Why the Gender Wage Gap is Even Worse for African American Women

The debate on the wage gap is not a secret. Everyone’s heard the whole “a woman makes 77 cents to every dollar the man makes” issue.  However, when the pay system is further analysed and dissected, one will find that this isn’t true for every woman, or every man. It is no surprise that white women have significantly more privilege than black woman, and black men less than white. For both men and women of color, the “77 cents” deal is unfortunately not the case. According to AAUW, for every dollar a man makes, the black woman makes 63 cents. That’s 37 percent less than a non-hispanic white man. Think about it this way: a black woman has to work for an extra eight months to be paid what said white man was paid at the end of December. So what exactly is the cause of this?

Well, statistically speaking, black women are more likely to be hired in a lower paying job. This includes nursing, education, and service. African American women are less likely to enter into tech fields, for example. According to the U.S. Bureau of Labor Statistics, black women in the full time minimum wage category is the highest percentage than any other racial group. With this overrepresentation of African American women in low paying jobs, they only make up 1 percent of high paying engineering workforce, and 3 percent of computing.

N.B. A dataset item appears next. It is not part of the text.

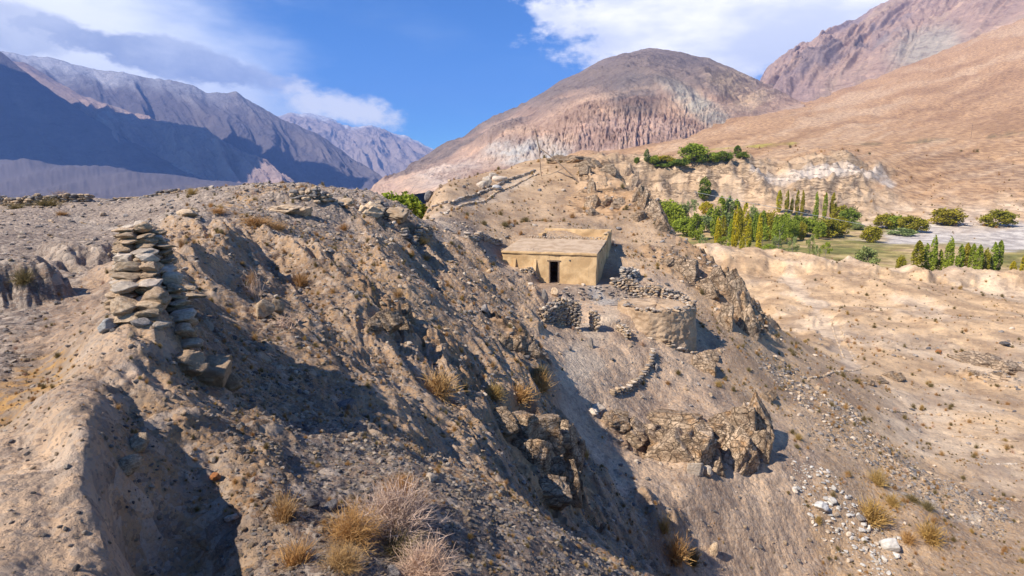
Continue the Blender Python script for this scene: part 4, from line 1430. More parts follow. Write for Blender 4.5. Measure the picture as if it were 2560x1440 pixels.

Let’s talk about education, for example. Of course education is extremely vital, but in most cases the wage gap widens the higher level of education you go in some fields. As a rule of thumb, one’s earnings should increase as the years of education increases, for both men and women. However, while education is sometimes helpful for adding to earnings, it’s not as effective for decreasing the gender pay gap. At every step of academic achievement, women’s average earnings are less than men’s.

But why should you care, you ask? For one, diversity is important for productivity, and more influential workspaces. Simply speaking, the more diverse, the more solutions in a professional setting. Workplace productivity aside, equal pay is just one of the bases of standard gender equality. Giving the opportunity for every person to provide for their family and for themselves is just morally sound. A fair and equal salary could be the difference between poverty and substantial support for a family.